The French President Jacques Chirac is in England to mark the end of centenary celebrations for the Entente Cordiale - but what was it?

In 1903, without seeking either the approval or advice of his prime minister or foreign secretary, "uncle of Europe" Edward VII arrived in Paris, charmed the initially hostile crowds - their cries of "vive Jeanne d'Arc" were replaced by "vive notre roi" - and began negotiations for what became the Entente Cordiale.

On 8 April, 1904, the "friendly understanding" was signed in London by the French ambassador, Paul Cambon, and the British Foreign Secretary, Henry Charles Keith Petty-Fitzmaurice, the fifth Marquis of Lansdowne.

France and Britain had been fighting off and on for hundreds of years, and were in competition for colonies in Africa, Asia and the Middle East, with long-standing disputes in Morocco, Egypt, Siam, Madagascar, the New Hebrides, west and central Africa and Newfoundland.

But they were united in their suspicions of German plans to dominate Europe.

Loose cannon

And within two years Edward's hated nephew, young Kaiser Wilhelm II, threatened by this alliance, challenged France over Morocco in an attempt to drive a wedge between the allies.

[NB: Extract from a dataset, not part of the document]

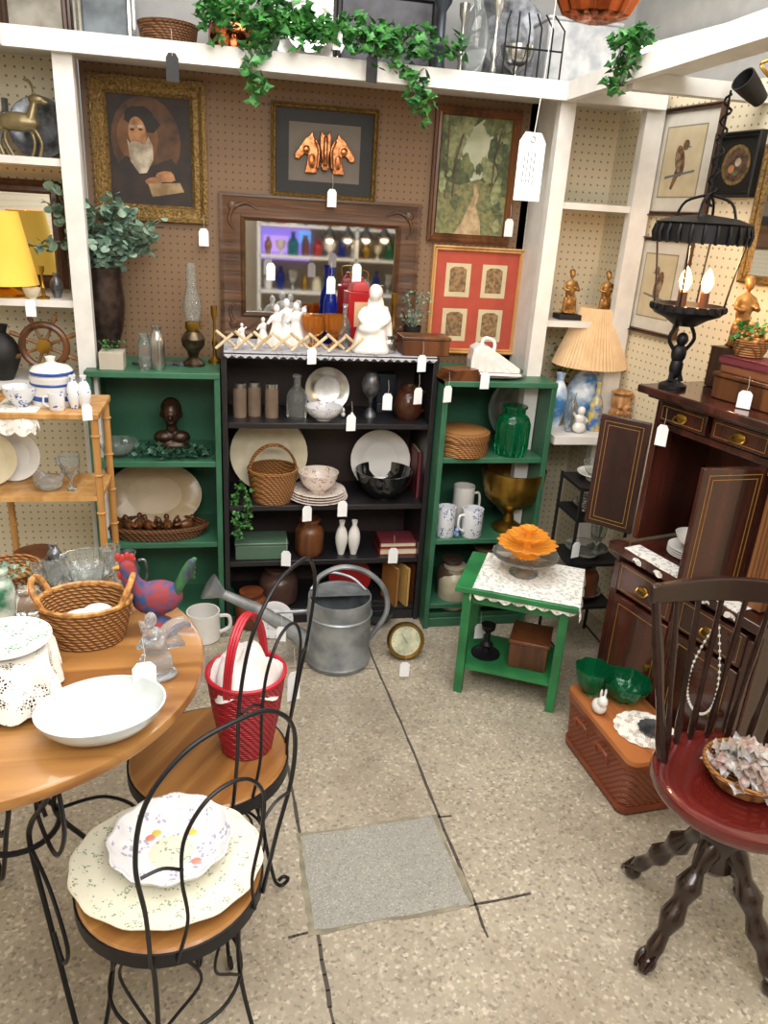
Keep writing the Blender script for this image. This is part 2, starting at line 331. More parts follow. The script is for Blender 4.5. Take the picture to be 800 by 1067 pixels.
b=B(); b.lathe([(0,0),(.022,0),(.03,.05),(.034,.09),(.03,.09),(.02,.01),(0,.01)],0,20,RX(60)@TR(0,0,-.05)); mk('lamp_head',b,BLK,T)
b=B(); b.tube([(0,.16,.06),(-.02,.08,.08),(0,.02,.06),(.02,.04,.03),(0,.05,.045)],.005,0,6,False,5); b.tube([(0,.16,.03),(.04,.1,.05),(.05,.03,.07),(.02,.0,.06)],.004,0,6,False,5); mk('bracket',b,BRASS,T)
# ---------- BOOKCASES
def bookcase(label,x0,x1,yf,dep,zt,zz,mt,back,th=.02,toe=.06):
    T=thing('bookcase',label,'bookcase',((x0+x1)/2,yf+dep/2,0)); w=x1-x0
    b=B(); 
    for s in(-1,1): b.box((s*(w/2-th/2),0,zt/2-.001),(th,dep,zt-.002))
    b.box((0,0,zt-th/2),(w,dep+.01,th)); b.box((0,.01,toe-th/2),(w-2*th,dep-.02,th)); b.box((0,-dep/2+.02,toe/2-.01),(w-2*th,.015,toe-.02))
    mk('body',b,mt,T,bev=.002)
    b=B(); b.box((0,dep/2-.006,zt/2),(w-2*th,.01,zt-.04)); mk('back_panel',b,back,T)
    for z in zz:
        b=B(); b.box((0,-.002,z-th/2),(w-2*th,dep-.016,th)); mk('shelf',b,mt,T,bev=.0015)
    return T
yK=2.68; zK=ony(343,370,yK).z
kx0=ony(232,480,yK).x; kx1=ony(449,480,yK).x
ZK=[ony(340,p,yK).z for p in(442,527,584)]
bookcase('black painted bookcase crowded with crockery and baskets',kx0,kx1,yK,.3,zK,ZK,BLACKW,M('dark_interior','#362927',r=.6))
yG=2.66; gx1=kx0-.004; gx0=ony(95,480,yG).x; zG=ony(160,388,yG).z; ZG=[ony(160,p,yG).z for p in(482,567)]
bookcase('green painted bookcase with a bust and trays',gx0,gx1,yG,.3,zG,ZG,GREEN,GREEN)
yH=2.60; hx0=kx1+.004; hx1=ony(570,480,yH).x; zH=ony(515,398,yH).z; ZH=[ony(515,p,yH).z for p in(478,562,628)]
bookcase('narrow green painted bookcase with brass and mugs',hx0,hx1,yH,.36,zH,ZH,GREEN,GREEN)
b=B(); w=kx1-kx0-.02
b.box((0,0,.0015),(w,.28,.003)); n=26
for i in range(n):
    xa=-w/2+w*i/n; xb=xa+w/n; b.add([(xa,-.15,.003),(xb,-.15,.003),(xb,-.157,-.008),((xa+xb)/2,-.158,-.018),(xa,-.157,-.008)],[(0,1,2,3,4)])
b.add([(-w/2,-.14,.003),(w/2,-.14,.003),(w/2,-.151,.003),(-w/2,-.151,.003)],[(0,1,2,3)])
top('lace_runner','grey white crocheted lace runner draped over the black bookcase','table linen',b,M('lace_solid','#a9a9b0','#6b6b74','spots',r=.9,s=60),((kx0+kx1)/2,yK+.15,zK),sm=0)
ZKT=zK+.0035
# ---------- FRAMES
def mould(b,w,h,fw,d,m=0,flat=False):
    prof=[(0,0),(0,-d),(fw*.12,-d*1.1),(fw*.2,-d),(fw*.8,-d*.9),(fw*.88,-d*1.1),(fw,-d*.6),(fw,0)] if flat else [(0,0),(0,-d),(fw*.25,-d*1.15),(fw*.5,-d*.75),(fw*.8,-d*.85),(fw,-d*.45),(fw,0)]
    vs=[];n=len(prof)
    for sx,sz in((-1,-1),(1,-1),(1,1),(-1,1)):
        for o,y in prof: vs.append((sx*(w/2-o),y,sz*(h/2-o)))
    fs=[]
    for c in range(4):
        e=(c+1)%4
        for i in range(n-1): fs.append((c*n+i,c*n+i+1,e*n+i+1,e*n+i))
    b.add(vs,fs,m)
def el(cx,cz,rx,rz,n=20,rot=0): 
    o=[]
    for i in range(n):
        a=2*PI*i/n; x=rx*math.cos(a); z=rz*math.sin(a); o.append((cx+x*math.cos(rot)-z*math.sin(rot),cz+x*math.sin(rot)+z*math.cos(rot)))
    return o
def blob(cx,cz,r,j=.3,n=14,seed=0,ry=None):
    rd=random.Random(seed*7+int(cx*100)+int(cz*31)); return [(cx+r*(1+rd.uniform(-j,j))*math.cos(2*PI*i/n),cz+(ry or r)*(1+rd.uniform(-j,j))*math.sin(2*PI*i/n)) for i in range(n)]
def pframe(label,px0,py0,px1,py1,fwpx,mt,shapes,bg,wall='b',name='framed_picture',cat='picture',d=.022,flat=False):
    pm=(px0+px1)/2; qm=(py0+py1)/2
    f=(lambda a,c:ony(a,c,yW-.001)) if wall=='b' else (lambda a,c:onw(a,c,.001))
    c=f(pm,qm); w=(f(px0,qm)-f(px1,qm)).xy.length; rz=0 if wall=='b' else -80
    zt,zb=f(pm,py0).z,f(pm,py1).z; h=zt-zb; c.z=(zt+zb)/2; fw=fwpx*K(c)
    T=thing(name,label,cat,c,rz)
    b=B(); mould(b,w,h,fw,d,0,flat); mk('frame',b,mt,T,sm=20)
    b=B(); iw,ih=w-2*fw,h-2*fw; mats=[bg]; b.box((0,-.004,0),(iw+.004,.004,ih+.004))
    for i,(mm,pts) in enumerate(shapes):
        if mm not in mats: mats.append(mm)
        y=-.0065-.0002*i; P=[(max(-1,min(1,x))*iw/2,y,max(-1,min(1,z))*ih/2) for x,z in pts]
        b.add(P,[tuple(range(len(P)))],mats.index(mm))
    mk('mirror_glass' if name=='wall_mirror' else 'picture',b,mats,T,sm=0,rec=False)
    return T,w,h,fw
c_=lambda k,h='#000000',h2=None,s=16: M(k,h,h2,'noise',r=.6,s=s)
c_('pt_dark','#2a1a11','#160d08')
pframe('oil painting of white-bearded old man in ornate gilt frame',98,82,216,230,16,GOLD,[
 (c_('pt_umber','#5e3c20','#38220f'),el(-.1,.2,.85,.8)),(c_('pt_glow','#7d5228','#5a3818'),el(-.3,.25,.5,.5)),
 (c_('pt_robe','#2f1d14','#1a100b'),[(-1,-1),(-.95,-.4),(-.6,-.1),(-.1,-.3),(.5,-.1),(.9,-.5),(1,-1)]),
 (c_('pt_hat','#1c120d','#100a07'),blob(-.25,.62,.36,.1,16,1,.2)),(c_('pt_hat'),blob(-.05,.5,.3,.15,12,2,.16)),
 (c_('pt_skin','#b88255','#855a38',24),el(-.3,.32,.22,.3,rot=.15)),
 (c_('pt_beard','#c3b7a2','#8b7c68',24),[(-.56,.2),(-.46,.1),(-.3,.14),(-.12,.12),(-.04,.28),(.06,.1),(.06,-.15),(-.12,-.4),(-.3,-.42),(-.5,-.2)]),
 (c_('pt_skin'),el(-.34,.28,.055,.12)),(c_('pt_beard'),el(-.35,.12,.14,.05)),(c_('pt_beard'),el(-.42,.44,.08,.025)),(c_('pt_beard'),el(-.22,.45,.08,.025)),
 (c_('pt_hat'),el(-.42,.38,.05,.02)),(c_('pt_hat'),el(-.22,.39,.05,.02)),
 (c_('pt_skin'),blob(.35,-.45,.25,.15,12,3,.11)),(c_('pt_skin'),blob(.05,-.55,.2,.15,12,4,.08)),(c_('pt_page','#a88e66','#77603c'),[(-.1,-.6),(.7,-.55),(.8,-.72),(.0,-.85)])],MC['pt_dark'])
T,w,h,fw=pframe('three bronze horse heads relief in black and gold frame',283,110,393,208,5,GOLD,[(M('taupe_mat','#6e6760',r=.8),[(-.74,-.7),(.74,-.7),(.74,.7),(-.74,.7)])],BLK)
HP=[(.022,-.055),(.034,-.02),(.03,.02),(.014,.045),(.008,.062),(-.001,.05),(-.012,.044),(-.03,.018),(-.046,-.004),(-.044,-.016),(-.03,-.018),(-.014,.0),(-.004,-.004),(-.008,-.03),(-.014,-.055)]
HC3=[(-.016,.05),(-.013,.066),(-.006,.054),(.006,.054),(.013,.066),(.016,.05),(.016,.022),(.009,-.02),(.012,-.036),(.006,-.046),(-.006,-.046),(-.012,-.036),(-.009,-.02),(-.016,.022)]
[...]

The Kaiser hoped the threat of conflict would encourage the British to abandon the Entente.

But it made the UK and France realise that he was a "loose cannon" who could plunge Europe into war with his dangerous diplomatic games.

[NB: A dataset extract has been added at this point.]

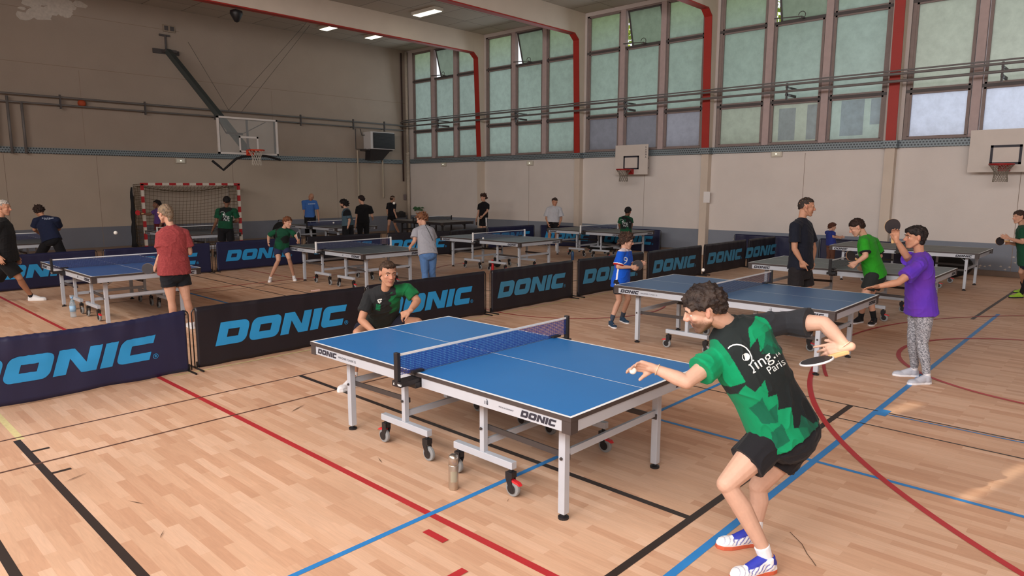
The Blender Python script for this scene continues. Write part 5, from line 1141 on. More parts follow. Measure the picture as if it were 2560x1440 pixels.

Under the terms of the Entente Cordiale, the French looked to Britain to come to their aid should the Germans go to war, and the two countries began military discussions that continued until World War I.

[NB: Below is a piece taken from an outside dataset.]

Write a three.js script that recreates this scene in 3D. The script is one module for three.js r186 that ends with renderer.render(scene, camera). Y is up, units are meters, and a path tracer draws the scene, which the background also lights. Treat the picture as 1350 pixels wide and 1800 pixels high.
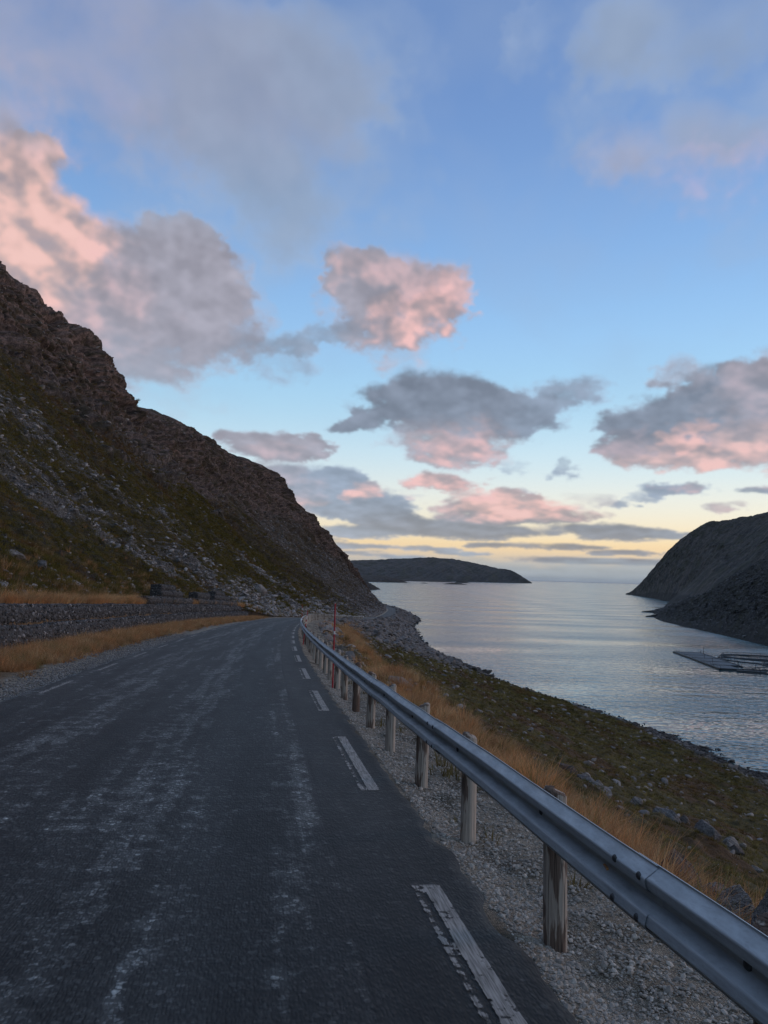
import * as THREE from 'three';
import { mergeGeometries } from 'three/addons/utils/BufferGeometryUtils.js';
import { createNoise2D, createNoise3D } from 'simplex-noise';

// ------------------------------------------------------------------ helpers: random numbers and noise
function rng(seed) { let s = seed >>> 0; return () => { s = (s + 0x6d2b79f5) >>> 0; let t = Math.imul(s ^ (s >>> 15), 1 | s); t = (t + Math.imul(t ^ (t >>> 7), 61 | t)) ^ t; return ((t ^ (t >>> 14)) >>> 0) / 4294967296; }; }
const n2 = createNoise2D(rng(11)), n3 = createNoise3D(rng(12));
const clamp = (x, a = 0, b = 1) => Math.min(b, Math.max(a, x));
const lerp = (a, b, t) => a + (b - a) * t;
const smooth = (a, b, x) => { const t = clamp((x - a) / (b - a)); return t * t * (3 - 2 * t); };
const fbm2 = (x, y, o = 4) => { let s = 0, a = 0.5, f = 1; for (let i = 0; i < o; i++) { s += a * n2(x * f + 17.3 * i, y * f - 9.1 * i); f *= 2.03; a *= 0.5; } return s; };
const fbm3 = (x, y, z, o = 4) => { let s = 0, a = 0.5, f = 1; for (let i = 0; i < o; i++) { s += a * n3(x * f + 17.3 * i, y * f - 9.1 * i, z * f + 4.7 * i); f *= 2.03; a *= 0.5; } return s; };
const ridge2 = (x, y, o = 3) => { let s = 0, a = 0.6, f = 1; for (let i = 0; i < o; i++) { s += a * (1 - 2 * Math.abs(n2(x * f + 5.7 * i, y * f + 3.3 * i))); f *= 2.1; a *= 0.5; } return s; };
// smooth curve through a table of [x, y...] rows (monotone-ish cubic)
function curve(table) {
  const X = table.map((r) => r[0]), n = X.length;
  const slopes = [];
  for (let k = 1; k < table[0].length; k++) {
    const Y = table.map((r) => r[k]), d = [], m = [];
    for (let i = 0; i < n - 1; i++) d.push((Y[i + 1] - Y[i]) / (X[i + 1] - X[i]));
    for (let i = 0; i < n; i++) m.push(i === 0 ? d[0] : i === n - 1 ? d[n - 2] : d[i - 1] * d[i] <= 0 ? 0 : (d[i - 1] + d[i]) / 2);
    slopes.push([Y, m]);
  }
  return (x) => {
    x = clamp(x, X[0], X[n - 1]);
    let i = 0; while (i < n - 2 && x > X[i + 1]) i++;
    const h = X[i + 1] - X[i], t = (x - X[i]) / h, t2 = t * t, t3 = t2 * t;
    return slopes.map(([Y, m]) => (2 * t3 - 3 * t2 + 1) * Y[i] + (t3 - 2 * t2 + t) * h * m[i] + (-2 * t3 + 3 * t2) * Y[i + 1] + (t3 - t2) * h * m[i + 1]);
  };
}

// ------------------------------------------------------------------ camera, exposure
const scene = new THREE.Scene();
const camera = new THREE.PerspectiveCamera(68.02, 3 / 4, 0.1, 120000);
camera.position.set(0, 30, 0);
camera.rotation.order = 'YXZ';
camera.rotation.set(THREE.MathUtils.degToRad(4.85), 0, THREE.MathUtils.degToRad(1.6));
const renderer = new THREE.WebGLRenderer({ antialias: true });
renderer.toneMapping = THREE.LinearToneMapping;
renderer.toneMappingExposure = 1.0;
renderer.shadowMap.enabled = true;

// ------------------------------------------------------------------ sun: just above the sea horizon beyond the right-hand hills, wide and weak behind cloud
const sun = new THREE.DirectionalLight(new THREE.Color(1.0, 0.62, 0.45), 0.65);
sun.position.set(800, 260, -420);
sun.target.position.set(0, 20, -200);
sun.castShadow = true;
sun.shadow.radius = 34;
sun.shadow.camera.left = -900; sun.shadow.camera.right = 900; sun.shadow.camera.top = 900; sun.shadow.camera.bottom = -900; sun.shadow.camera.far = 4000;
scene.add(sun, sun.target);

// ------------------------------------------------------------------ sky: evening air and clouds, as directions (azimuth and height in degrees)
const CLOUDS = [
  [-20.26, 33.06, 16.66, 5.91, 0, 1.10, 1.00, 2],
  [-7.75, 30.78, 11.44, 6.86, 30, 1.00, 1.00, 0],
  [-3.52, 36.01, 6.78, 4.08, 0, 0.80, 1.00, 0],
  [-8.36, 25.34, 3.92, 4.09, 0, 0.75, 1.00, 0],
  [-15.76, 27.45, 6.62, 3.86, 0, 0.60, 1.00, 0],
  [21.75, 36.06, 9.05, 3.23, 0, 1.00, 1.00, 0],
  [15.63, 33.53, 5.04, 2.88, -40, 0.80, 1.00, 0],
  [25.15, 31.50, 5.56, 3.75, 0, 0.80, 1.00, 0],
  [23.23, 27.92, 6.45, 3.02, 10, 0.80, 1.00, 2],
  [16.48, 29.30, 2.89, 2.06, 0, 0.65, 0.70, 2],
  [10.21, 36.66, 2.65, 1.84, -40, 0.55, 0.80, 0],
  [26.13, 23.01, 3.23, 2.10, 0, 0.50, 1.00, 0],
  [-27.43, 22.21, 4.55, 6.56, -20, 1.50, 0.25, 2],
  [-26.73, 27.31, 1.22, 1.11, 0, 0.90, 0.20, 2],
  [-22.53, 20.59, 4.15, 3.29, 0, 1.30, 0.40, 2],
  [-25.62, 16.74, 6.07, 4.06, 0, 1.30, 0.50, 2],
  [-16.60, 20.70, 5.27, 4.17, 0, 1.40, 0.30, 2],
  [-16.15, 23.58, 2.46, 1.66, 0, 1.00, 0.25, 2],
  [-14.03, 22.91, 1.67, 1.50, 0, 0.90, 0.25, 2],
  [-19.15, 16.12, 8.21, 2.72, 0, 1.10, 0.60, 2],
  [-12.54, 18.41, 3.35, 3.56, 0, 0.80, 0.60, 2],
  [-17.40, 13.13, 5.16, 2.00, 10, 0.60, 0.90, 2],
  [-0.58, 20.22, 4.76, 3.19, 0, 1.35, 0.35, 2],
  [-3.75, 22.39, 1.59, 1.56, 0, 1.10, 0.20, 2],
  [-1.41, 22.49, 1.77, 1.40, 0, 1.10, 0.20, 2],
  [1.89, 20.00, 3.96, 2.72, 0, 1.15, 0.35, 2],
  [4.37, 21.21, 2.20, 1.97, 0, 1.10, 0.30, 2],
  [-5.63, 17.55, 3.70, 1.02, -10, 0.90, 0.50, 0],
  [-8.81, 15.88, 3.42, 1.63, 0, 0.70, 0.60, 0],
  [0.31, 16.92, 3.95, 1.40, 5, 0.80, 0.65, 2],
  [3.47, 13.24, 5.65, 2.18, 0, 1.50, 0.25, 1],
  [-0.85, 11.88, 2.61, 1.06, -15, 1.00, 0.30, 1],
  [9.08, 12.21, 3.40, 1.88, 15, 1.20, 0.30, 1],
  [13.06, 13.39, 3.32, 1.31, -5, 1.10, 0.35, 0],
  [11.20, 11.57, 2.51, 1.04, 0, 0.80, 0.40, 0],
  [5.26, 10.31, 4.74, 1.70, 0, 1.10, 0.35, 2],
  [4.86, 9.03, 3.44, 0.94, 0, 0.70, 0.60, 2],
  [-3.00, 11.09, 1.30, 0.51, 0, 0.60, 0.50, 1],
  [24.01, 11.92, 4.74, 2.90, -15, 1.50, 0.25, 1],
  [18.52, 10.99, 2.74, 1.81, -10, 1.25, 0.25, 1],
  [26.71, 13.45, 3.15, 2.26, -20, 1.40, 0.30, 2],
  [22.33, 9.26, 5.58, 1.11, -3, 1.20, 0.35, 2],
  [26.66, 9.66, 3.48, 1.91, 0, 1.30, 0.30, 2],
  [21.61, 14.60, 1.52, 1.55, 0, 0.75, 0.50, 2],
  [18.13, 9.39, 1.96, 0.81, 0, 0.80, 0.50, 2],
  [-8.54, 9.44, 4.03, 1.18, 0, 1.35, 0.30, 2],
  [-6.40, 9.33, 2.36, 1.02, 0, 1.10, 0.30, 2],
  [-10.66, 9.74, 1.68, 0.67, 0, 0.80, 0.40, 2],
  [-4.99, 6.19, 4.50, 1.71, 5, 1.35, 0.30, 0],
  [-3.09, 7.12, 1.72, 1.11, 0, 1.00, 0.30, 0],
  [-1.53, 5.45, 3.88, 1.20, 0, 1.35, 0.30, 0],
  [-8.44, 7.11, 2.54, 1.10, 0, 0.90, 0.50, 2],
  [-0.64, 4.62, 3.01, 0.69, 0, 1.20, 0.30, 1],
  [4.38, 7.10, 3.09, 0.77, 0, 1.30, 0.30, 2],
  [8.34, 5.33, 4.01, 1.15, 0, 1.40, 0.30, 2],
  [9.80, 6.32, 1.68, 0.59, 0, 0.90, 0.30, 2],
  [12.10, 4.87, 4.12, 0.67, 0, 1.20, 0.30, 2],
  [9.61, 4.54, 5.02, 0.51, 0, 1.10, 0.30, 1],
  [6.68, 3.51, 5.09, 0.55, 0, 1.30, 0.30, 1],
  [1.97, 3.83, 4.72, 0.69, 0, 1.20, 0.30, 1],
  [16.56, 3.66, 4.94, 0.54, 2, 1.30, 0.30, 1],
  [-1.46, 3.30, 3.86, 0.43, 0, 1.00, 0.30, 0],
  [8.80, 2.58, 2.52, 0.25, 0, 0.90, 0.30, 1],
  [13.76, 2.51, 2.84, 0.29, 0, 1.10, 0.30, 1],
  [18.13, 2.17, 2.13, 0.20, 0, 1.10, 0.30, 1],
  [20.81, 3.41, 1.88, 0.36, 0, 0.90, 0.30, 0],
  [-1.41, 1.68, 1.71, 0.21, 0, 0.90, 0.30, 0],
  [1.60, 1.46, 2.57, 0.21, 0, 0.80, 0.30, 0],
  [3.72, 2.16, 2.56, 0.21, 0, 0.90, 0.30, 0],
  [6.28, 1.92, 2.12, 0.17, 0, 0.90, 0.30, 0],
  [14.17, 1.56, 4.44, 0.25, 0, 1.00, 0.30, 1],
  [18.90, 1.53, 4.22, 0.24, 0, 1.00, 0.30, 1],
  [-1.43, 2.23, 2.57, 0.21, 0, 0.90, 0.30, 0],
  [-4.87, 2.56, 2.56, 0.30, 0, 0.90, 0.30, 0],
  [21.20, 6.70, 1.96, 0.48, 0, 1.10, 0.35, 0],
  [26.10, 6.60, 1.54, 0.42, 0, 1.10, 0.35, 0],
  [24.31, 5.39, 1.29, 0.35, 0, 0.80, 0.50, 2],
  [13.31, 8.43, 1.07, 0.75, 0, 0.80, 0.50, 0],
  [9.77, 8.35, 1.26, 0.67, 0, 0.60, 0.60, 0],
  [17.74, 5.72, 1.02, 0.33, 0, 0.70, 0.50, 0],
  [18.90, 6.33, 1.16, 0.33, 0, 0.60, 0.50, 0],
  [14.95, 5.93, 2.42, 0.50, 0, 0.60, 0.50, 2],
];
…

In 1908, the Entente was celebrated in west London's Shepherd's Bush with an exhibition named the White City after its centrepiece - a collection of white oriental palaces over a lake setting.

Sixty years and two world wars later, when Britain eventually agreed to add an "e" to its spelling of the supersonic Anglo-French airliner Concord to bring it into line with the French name, UK technology minister Tony Benn said it stood for "excellence, England, Europe and entente".